▸ Available data:
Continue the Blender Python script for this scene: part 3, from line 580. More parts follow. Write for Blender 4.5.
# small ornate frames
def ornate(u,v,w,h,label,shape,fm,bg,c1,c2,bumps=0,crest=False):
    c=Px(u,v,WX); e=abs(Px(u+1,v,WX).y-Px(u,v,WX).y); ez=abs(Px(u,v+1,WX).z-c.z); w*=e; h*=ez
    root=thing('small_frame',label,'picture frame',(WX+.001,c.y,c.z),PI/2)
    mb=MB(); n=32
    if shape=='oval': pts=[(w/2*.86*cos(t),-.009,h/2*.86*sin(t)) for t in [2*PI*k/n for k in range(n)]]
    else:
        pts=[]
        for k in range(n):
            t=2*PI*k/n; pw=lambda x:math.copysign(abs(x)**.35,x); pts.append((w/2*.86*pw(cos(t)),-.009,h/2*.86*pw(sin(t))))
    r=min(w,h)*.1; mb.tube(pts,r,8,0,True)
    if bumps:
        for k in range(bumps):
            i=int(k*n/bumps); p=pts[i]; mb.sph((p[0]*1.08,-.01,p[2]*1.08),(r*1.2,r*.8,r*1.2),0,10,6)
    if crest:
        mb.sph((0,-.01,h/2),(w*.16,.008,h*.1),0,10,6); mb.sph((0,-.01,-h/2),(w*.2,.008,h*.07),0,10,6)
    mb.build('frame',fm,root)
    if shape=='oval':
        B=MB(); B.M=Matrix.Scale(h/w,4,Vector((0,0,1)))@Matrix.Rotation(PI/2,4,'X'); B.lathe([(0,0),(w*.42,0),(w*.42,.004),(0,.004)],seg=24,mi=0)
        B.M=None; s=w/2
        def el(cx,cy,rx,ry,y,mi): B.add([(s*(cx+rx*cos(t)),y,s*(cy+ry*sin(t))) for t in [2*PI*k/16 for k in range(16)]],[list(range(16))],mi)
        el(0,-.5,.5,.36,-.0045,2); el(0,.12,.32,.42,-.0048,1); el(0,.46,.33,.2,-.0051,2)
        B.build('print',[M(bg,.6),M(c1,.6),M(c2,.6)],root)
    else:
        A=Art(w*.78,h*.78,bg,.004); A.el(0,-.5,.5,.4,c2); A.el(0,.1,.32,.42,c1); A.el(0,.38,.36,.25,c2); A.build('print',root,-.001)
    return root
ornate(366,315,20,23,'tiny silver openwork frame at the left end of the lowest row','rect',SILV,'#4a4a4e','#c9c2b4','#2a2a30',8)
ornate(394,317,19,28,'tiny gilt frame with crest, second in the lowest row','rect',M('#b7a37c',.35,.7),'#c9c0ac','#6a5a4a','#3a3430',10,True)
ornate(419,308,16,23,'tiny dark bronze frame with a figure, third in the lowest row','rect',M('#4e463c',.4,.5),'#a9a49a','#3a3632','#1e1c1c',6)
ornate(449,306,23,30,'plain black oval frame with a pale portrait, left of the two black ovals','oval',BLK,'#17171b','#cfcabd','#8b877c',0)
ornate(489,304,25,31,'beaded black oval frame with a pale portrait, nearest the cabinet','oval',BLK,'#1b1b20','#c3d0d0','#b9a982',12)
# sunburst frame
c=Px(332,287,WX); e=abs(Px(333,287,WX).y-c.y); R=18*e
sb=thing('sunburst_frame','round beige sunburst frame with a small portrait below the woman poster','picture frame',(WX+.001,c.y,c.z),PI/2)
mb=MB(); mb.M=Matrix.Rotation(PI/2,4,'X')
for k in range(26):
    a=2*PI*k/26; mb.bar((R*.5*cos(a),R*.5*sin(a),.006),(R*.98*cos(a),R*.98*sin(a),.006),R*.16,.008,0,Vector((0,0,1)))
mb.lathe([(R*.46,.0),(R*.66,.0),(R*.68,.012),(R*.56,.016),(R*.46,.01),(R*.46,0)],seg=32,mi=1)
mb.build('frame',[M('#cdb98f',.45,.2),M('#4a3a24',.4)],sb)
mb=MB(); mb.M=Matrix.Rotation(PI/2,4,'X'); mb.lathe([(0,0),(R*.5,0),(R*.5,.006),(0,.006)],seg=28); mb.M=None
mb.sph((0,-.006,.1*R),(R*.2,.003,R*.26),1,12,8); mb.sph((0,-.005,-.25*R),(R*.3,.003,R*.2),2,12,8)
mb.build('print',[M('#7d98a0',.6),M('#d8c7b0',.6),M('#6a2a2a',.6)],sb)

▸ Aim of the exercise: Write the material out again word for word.

▸ Response to the exercise:
Continue the Blender Python script for this scene: part 3, from line 580. More parts follow. Write for Blender 4.5.
# small ornate frames
def ornate(u,v,w,h,label,shape,fm,bg,c1,c2,bumps=0,crest=False):
    c=Px(u,v,WX); e=abs(Px(u+1,v,WX).y-Px(u,v,WX).y); ez=abs(Px(u,v+1,WX).z-c.z); w*=e; h*=ez
    root=thing('small_frame',label,'picture frame',(WX+.001,c.y,c.z),PI/2)
    mb=MB(); n=32
    if shape=='oval': pts=[(w/2*.86*cos(t),-.009,h/2*.86*sin(t)) for t in [2*PI*k/n for k in range(n)]]
    else:
        pts=[]
        for k in range(n):
            t=2*PI*k/n; pw=lambda x:math.copysign(abs(x)**.35,x); pts.append((w/2*.86*pw(cos(t)),-.009,h/2*.86*pw(sin(t))))
    r=min(w,h)*.1; mb.tube(pts,r,8,0,True)
    if bumps:
        for k in range(bumps):
            i=int(k*n/bumps); p=pts[i]; mb.sph((p[0]*1.08,-.01,p[2]*1.08),(r*1.2,r*.8,r*1.2),0,10,6)
    if crest:
        mb.sph((0,-.01,h/2),(w*.16,.008,h*.1),0,10,6); mb.sph((0,-.01,-h/2),(w*.2,.008,h*.07),0,10,6)
    mb.build('frame',fm,root)
    if shape=='oval':
        B=MB(); B.M=Matrix.Scale(h/w,4,Vector((0,0,1)))@Matrix.Rotation(PI/2,4,'X'); B.lathe([(0,0),(w*.42,0),(w*.42,.004),(0,.004)],seg=24,mi=0)
        B.M=None; s=w/2
        def el(cx,cy,rx,ry,y,mi): B.add([(s*(cx+rx*cos(t)),y,s*(cy+ry*sin(t))) for t in [2*PI*k/16 for k in range(16)]],[list(range(16))],mi)
        el(0,-.5,.5,.36,-.0045,2); el(0,.12,.32,.42,-.0048,1); el(0,.46,.33,.2,-.0051,2)
        B.build('print',[M(bg,.6),M(c1,.6),M(c2,.6)],root)
    else:
        A=Art(w*.78,h*.78,bg,.004); A.el(0,-.5,.5,.4,c2); A.el(0,.1,.32,.42,c1); A.el(0,.38,.36,.25,c2); A.build('print',root,-.001)
    return root
ornate(366,315,20,23,'tiny silver openwork frame at the left end of the lowest row','rect',SILV,'#4a4a4e','#c9c2b4','#2a2a30',8)
ornate(394,317,19,28,'tiny gilt frame with crest, second in the lowest row','rect',M('#b7a37c',.35,.7),'#c9c0ac','#6a5a4a','#3a3430',10,True)
ornate(419,308,16,23,'tiny dark bronze frame with a figure, third in the lowest row','rect',M('#4e463c',.4,.5),'#a9a49a','#3a3632','#1e1c1c',6)
ornate(449,306,23,30,'plain black oval frame with a pale portrait, left of the two black ovals','oval',BLK,'#17171b','#cfcabd','#8b877c',0)
ornate(489,304,25,31,'beaded black oval frame with a pale portrait, nearest the cabinet','oval',BLK,'#1b1b20','#c3d0d0','#b9a982',12)
# sunburst frame
c=Px(332,287,WX); e=abs(Px(333,287,WX).y-c.y); R=18*e
sb=thing('sunburst_frame','round beige sunburst frame with a small portrait below the woman poster','picture frame',(WX+.001,c.y,c.z),PI/2)
mb=MB(); mb.M=Matrix.Rotation(PI/2,4,'X')
for k in range(26):
    a=2*PI*k/26; mb.bar((R*.5*cos(a),R*.5*sin(a),.006),(R*.98*cos(a),R*.98*sin(a),.006),R*.16,.008,0,Vector((0,0,1)))
mb.lathe([(R*.46,.0),(R*.66,.0),(R*.68,.012),(R*.56,.016),(R*.46,.01),(R*.46,0)],seg=32,mi=1)
mb.build('frame',[M('#cdb98f',.45,.2),M('#4a3a24',.4)],sb)
mb=MB(); mb.M=Matrix.Rotation(PI/2,4,'X'); mb.lathe([(0,0),(R*.5,0),(R*.5,.006),(0,.006)],seg=28); mb.M=None
mb.sph((0,-.006,.1*R),(R*.2,.003,R*.26),1,12,8); mb.sph((0,-.005,-.25*R),(R*.3,.003,R*.2),2,12,8)
mb.build('print',[M('#7d98a0',.6),M('#d8c7b0',.6),M('#6a2a2a',.6)],sb)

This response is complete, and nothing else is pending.